Zadie Smith
You Are In Paradise
If you are brown and decide to date a British man, sooner or later he will present you with a Paul Gauguin. This may come in postcard form or as a valentine, as a framed print for your birthday or repeated many times across wrapping paper, but it will come, and it will always be a painting from Gauguin’s Tahitian period, 1891-1903. Chances are nudity will be involved, also some large spherical fruit. This has happened to me three times with three different men, but on only one occasion did the color of my skin appear to push us out into the South Seas themselves. I say my skin, but, as with any passion, this was a generalized one. M liked anything that lurked around the equator: Herman Melville, the early explorers, pirates, breadfruit (or the idea of breadfruit), and native girls of all varieties. We booked a holiday to Tonga. In normal circumstances, I would never be receptive to such an idea. I holiday in only one way: in my own house, on my balcony. (Or, at a stretch, in a hotel in Europe.) On this occasion, though, I was halfway through writing a novel. If a man with a canary had beckoned me to follow him down a mine, I would have gone.
For the twenty-six hours of our flight, M sat next to me, very merry in his specially purchased straw hat, and I was merry, too, working away at the free wine, but I think that, while M knew all the time we were going to Tonga, I still somehow expected to land in lovely, temperate Antwerp. I remember stepping onto Nuku’alofa’s roiling tar runway in the face-melting heat and thinking, I have come to a country with no white tube-thingy, where you must walk along the roiling tar runway in the face-melting heat. How did this happen? Next thing I knew, we were on a boat so small that only the boatman, M and I, and one other couple could fit in it. It seemed appropriate to ask them if they came here often.

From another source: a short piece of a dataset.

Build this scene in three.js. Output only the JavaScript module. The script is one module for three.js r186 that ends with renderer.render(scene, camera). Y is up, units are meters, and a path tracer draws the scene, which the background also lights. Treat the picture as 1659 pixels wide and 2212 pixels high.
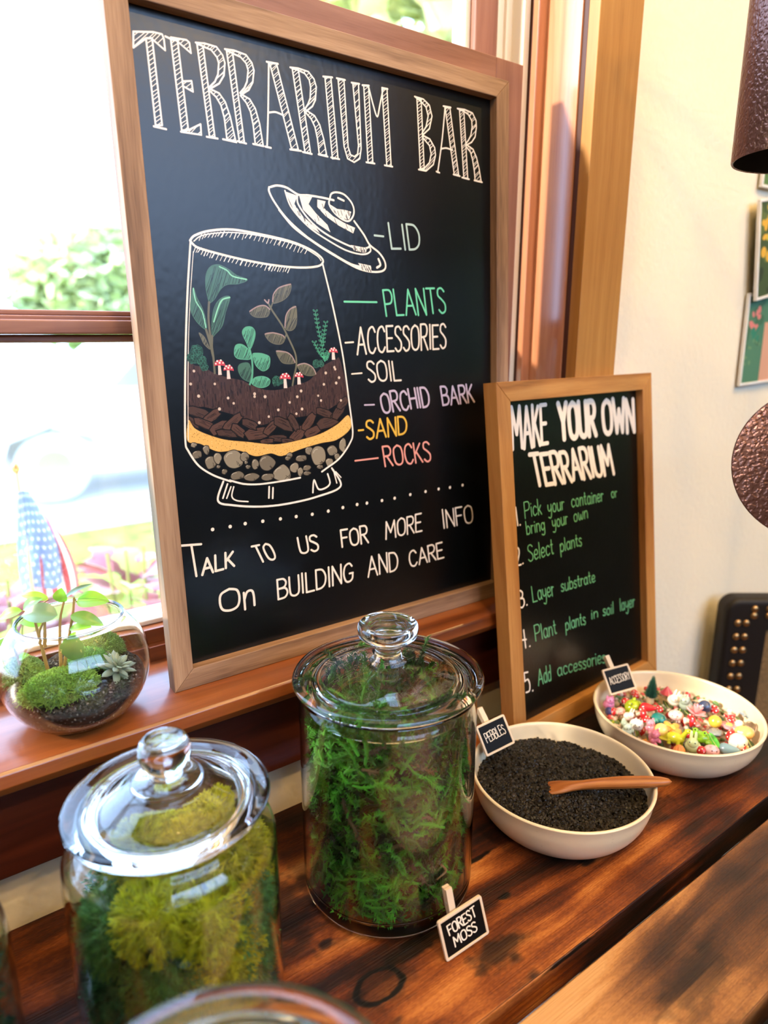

“Us? Often?” the man cried.


They were English, and a throbbing, comic-book red all over.

“Well, it’s paradise, isn’t it?” the woman said reverently, as we all looked out toward the island we were heading for in our small boat.

“It’s beyond your imagination,” the man said. “We never would have dreamt it. It’s the holiday of a lifetime. But we won the lottery, didn’t we?”

I thought he meant this figuratively, as in “life’s lottery,” as in “lucky us, going on our upscale holiday with similarly lucky people like you.” But no. They’d won the actual lottery.

“This is the first thing we bought!” the woman said. “But how can it get better than this?”

Much has been written about the horror of upscale holidays, of the strange metaphysical loneliness instilled by constantly being informed by fellow-tourists that you are in paradise, of how the pleasures offered to the tourist mix poisonously with said tourist’s personal guilt/shame regarding his or her relative wealth when compared with the indigenous people serving him or her tall cool glass after tall cool glass of Fuzzy Navel. Take all that as read. Also take as read the German-owned island, the existential misery of our Tongan waiters, the enforced “native entertainments” on a Sunday evening, and the Americans next door who had brought their own TV. What makes the whole thing stand out in my memory is my neurological reaction. I am an allergic person by nature: cats, dogs, horses, mosquitoes, and all facial products. But I have never before found myself allergic to a whole country. Allergic to its insects, its sand, its coral, its food, and—the clincher—its water. We had booked for two weeks, but five days into the holiday of a lifetime my windpipe began to close. I felt bad for M. He had his dream, and I was ruining it. He had his fale (traditional bungalow made of coconut fibre) and his hammock and his circle of beach. In the middle of this ring there was a brown girl, but Gauguin wouldn’t have painted her. Her right arm was twice its normal size, her left eye would not open, her legs were bleeding. And she wouldn’t stop whining. She refused to be excited by the fact that many Tongans can hold their breath underwater for an abnormally long time. That the men dress as women until they come of age. That the millennium would arrive here before it arrived anywhere else.

By the sixth day, M had given up on me. He made friends with a uniquely cheery Tongan waiter named Tony, who, interestingly, still wore women’s clothing. They would sit together on our deck looking out at the ocean, sometimes playing Scrabble, while I sat indoors wrapped in a cocoon fashioned from mosquito netting. If you squinted, eliding Tony’s fearsome biceps, you could imagine that M had met his Gauguin princess at last.